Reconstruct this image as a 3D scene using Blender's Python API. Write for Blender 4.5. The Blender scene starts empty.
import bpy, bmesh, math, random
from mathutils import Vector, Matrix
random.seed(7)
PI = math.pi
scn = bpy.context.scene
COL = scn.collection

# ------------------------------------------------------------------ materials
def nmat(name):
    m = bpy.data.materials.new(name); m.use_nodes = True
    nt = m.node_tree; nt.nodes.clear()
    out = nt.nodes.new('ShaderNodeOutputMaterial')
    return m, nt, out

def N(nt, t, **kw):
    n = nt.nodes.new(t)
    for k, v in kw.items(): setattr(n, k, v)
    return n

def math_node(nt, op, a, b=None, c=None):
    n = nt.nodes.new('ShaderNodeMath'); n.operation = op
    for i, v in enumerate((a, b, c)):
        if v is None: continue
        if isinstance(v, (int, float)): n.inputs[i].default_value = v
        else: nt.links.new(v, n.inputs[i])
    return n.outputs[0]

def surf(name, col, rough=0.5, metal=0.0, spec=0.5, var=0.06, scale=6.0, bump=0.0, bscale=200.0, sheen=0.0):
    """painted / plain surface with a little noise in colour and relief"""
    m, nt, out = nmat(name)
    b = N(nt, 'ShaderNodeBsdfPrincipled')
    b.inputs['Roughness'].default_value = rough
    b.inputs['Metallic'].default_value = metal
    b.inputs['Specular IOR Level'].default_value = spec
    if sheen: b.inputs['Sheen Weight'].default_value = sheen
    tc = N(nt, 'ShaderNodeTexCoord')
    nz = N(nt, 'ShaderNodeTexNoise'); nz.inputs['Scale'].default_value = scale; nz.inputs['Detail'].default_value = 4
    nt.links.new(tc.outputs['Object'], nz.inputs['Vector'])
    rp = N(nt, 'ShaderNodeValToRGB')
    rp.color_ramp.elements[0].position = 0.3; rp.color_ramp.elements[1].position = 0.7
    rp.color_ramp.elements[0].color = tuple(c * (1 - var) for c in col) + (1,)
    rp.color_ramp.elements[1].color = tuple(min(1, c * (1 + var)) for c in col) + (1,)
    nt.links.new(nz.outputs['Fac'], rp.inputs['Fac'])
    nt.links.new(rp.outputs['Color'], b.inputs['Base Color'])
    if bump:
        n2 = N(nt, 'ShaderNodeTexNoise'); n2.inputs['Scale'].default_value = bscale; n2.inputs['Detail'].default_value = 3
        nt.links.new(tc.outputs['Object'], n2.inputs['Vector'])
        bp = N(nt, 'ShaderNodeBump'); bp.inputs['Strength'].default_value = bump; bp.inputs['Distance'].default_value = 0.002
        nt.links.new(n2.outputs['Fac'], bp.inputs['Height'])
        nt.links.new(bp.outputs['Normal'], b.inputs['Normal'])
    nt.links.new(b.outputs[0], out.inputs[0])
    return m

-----

Description of the task – The lines from the top of the data above down to the line containing "COL = scn.collection" are to be copied exactly; no other line should appear.

Response –
Reconstruct this image as a 3D scene using Blender's Python API. Write for Blender 4.5. The Blender scene starts empty.
import bpy, bmesh, math, random
from mathutils import Vector, Matrix
random.seed(7)
PI = math.pi
scn = bpy.context.scene
COL = scn.collection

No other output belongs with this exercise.